From what I understand Roman empire on whole was rich, not just cities but on a whole. However I have also heard that Medieval Europe on a whole was substantially richer than the Roman Europe, especially places such as british island. Even places such as Italy was or eventually became richer during the medieval era/renaissance than they had been during the existance of Rome.
 
Taxes however don't necessarily tell is a society is rich or not as tax rates can vary alot and the governments ability to actually collect taxes may be rather limited. Yes certain cities may be richer than the Roman empire just like New York is richer than average USA but these cities wealth is very much dependent on poorer places supporting them so it don't make that much sense to focus on a few cities as they could never work without the farmland and such that feeds them, produce the raw materials and even finished goods to support them.

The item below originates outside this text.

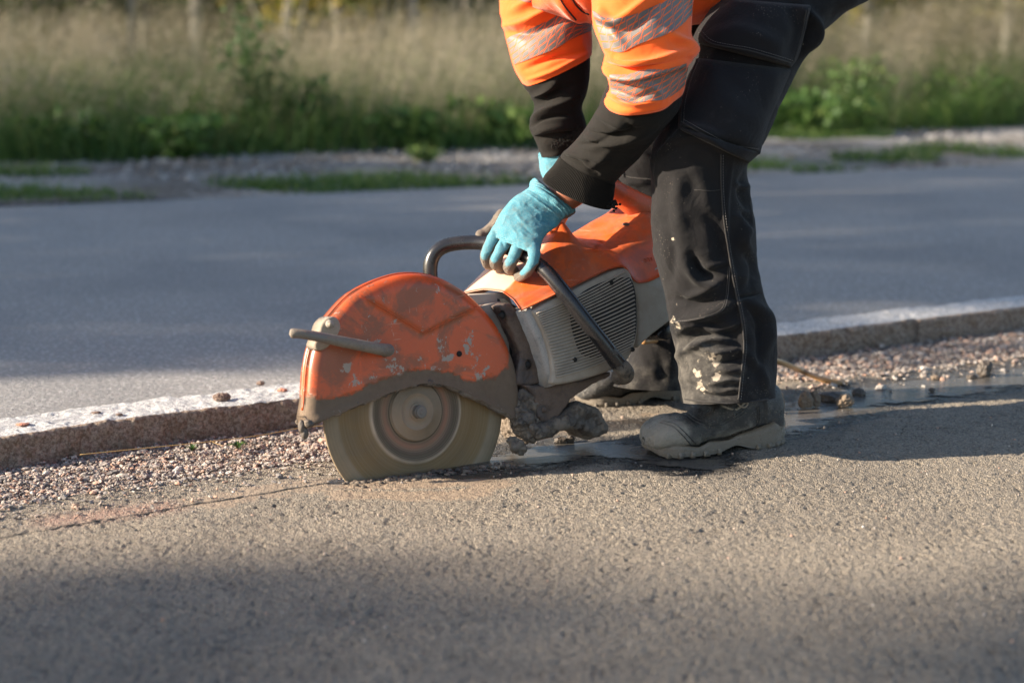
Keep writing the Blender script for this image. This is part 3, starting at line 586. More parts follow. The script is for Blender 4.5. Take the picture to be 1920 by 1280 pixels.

From what I understand Roman empire on whole was rich, not just cities but on a whole. However I have also heard that Medieval Europe on a whole was substantially richer than the Roman Europe, especially places such as british island. Even places such as Italy was or eventually became richer during the medieval era/renaissance than they had been during the existance of Rome.

Taxes are however one of the few (in context) somewhat well characterized bits of data. But I also noted wheat equivalent wages as well and in that Rome is not as rich as other places and times... Using Walter Scheidel's data wages don't make Rome look all that grand. Athens and Medieval Arab Egypt ( and possibly Mesopotamia ) are the stand outs. That is wages in Egypt are higher in the later period than in Roman Egypt. Athens and Medieval Egypt still had their elites but a rising tide seemed to lift a lot more boats which could suggest more wealth to go around.

I am not quite understanding what you mean by rich. In what way? Certainly in say the period of Octavian to ~200 AD The empire became more wealthy based on both successful foreign wars, and a generally peaceful and interconnected 'Greater Mediterranean' world and no titanic internal struggles comparable to the those of the death spiral of the Republic. In that I suppose it did create new wealth by opening the door the large scale efficiency and ease of transport. But was it as whole richer than the mid Republic the one that defeated Carthage or Athens or Rhodes or Carthage or Persia? Against all but that last it was less able to command its people and resources, its wealth may have increasing but also lost to its society but for private use. Was Medieval Europe richer? Well I know what Lynn White, Marx and Finely would say so but I would disagree about frameworks and theory and data.
 
Europe, Africa and Asia?

Probably indirectly Australasia to a limited extent too.
I think he means 3 they didn't trade with; North America, South America, and Australia/Oceania. It's technically possible a very tenuous link exists to Australasia via many middlemen, and maybe even to some seal-hunters in Alaska by even more distance, but nothing compared to the direct trade with Asia, Europe, and Africa.